I was a little premature with my sketch of the history of the Brackbill Farm two weeks ago. As you’ll recall, the farmhouse says it was built by Abraham and Barbara Hershey in 1857 (or maybe 1867–the sign isn’t very clear in the photo I took from the ground). And I was very excited to find the microfilmed deed books of Lancaster County so that I could start figuring out how it passed from their hands to my great-great grandfather Elam Brackbill.
Turns out that just reading the microfilm was akin to sequentially looking at sectors on a hard disk. If there was an organizational structure there, it wasn’t apparent to me–each book was chronologically ordered, but there was no relationship between book numbers. So I couldn’t even find which book had the deeds from the 1896-1897 timeframe that I guessed to be the date of sale of the farm.
The Internet to the rescue. The Southern Lancaster County Historical Society photographed the Indexes of Grantors for all those deeds, meaning if you know who sold the property, you can go to the photo pages, read the book number and page, punch them into the online microfilm reader, and read the deed. So I found four or five deeds relating to the estate of Abraham Hershey and his wife Barbara and started reading avidly.

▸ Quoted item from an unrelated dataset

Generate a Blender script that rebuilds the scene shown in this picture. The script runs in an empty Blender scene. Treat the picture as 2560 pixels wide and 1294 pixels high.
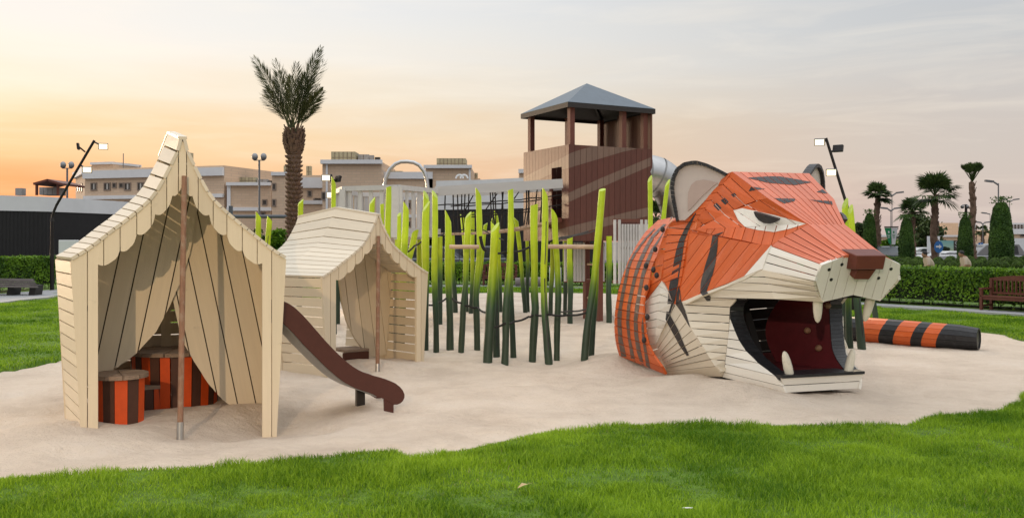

And was crestfallen. Each of the deeds conveyed property, to heirs or others through sale, but all of the property was on the wrong side of Rt. 30, in Paradise or Strasburg, or in the townships of Eden and Bart. As near as I can tell, the family property’s mailing address should be in or near Salisbury Township, but so far none of the Abraham Hershey deeds have turned up in Salisbury.
The good news, I suppose, is that the indexes only represent the years up to about 1893, so it’s still possible that the second volume of the index will show a deed in about the right time period showing Elam Brackbill’s purchase of it. And I’m now certain that Elam purchased it; a newspaper record from 1905 talked about his residence in Salisbury Township. (Special hat tip to the Access Pennsylvania Digital Repository, a really well put together research site.)
So we’re not back to square one, but I still haven’t found the relevant information. It’s frustrating, knowing that it’s somewhere in that massive pile of microfilm and that I simply don’t have the key to find it.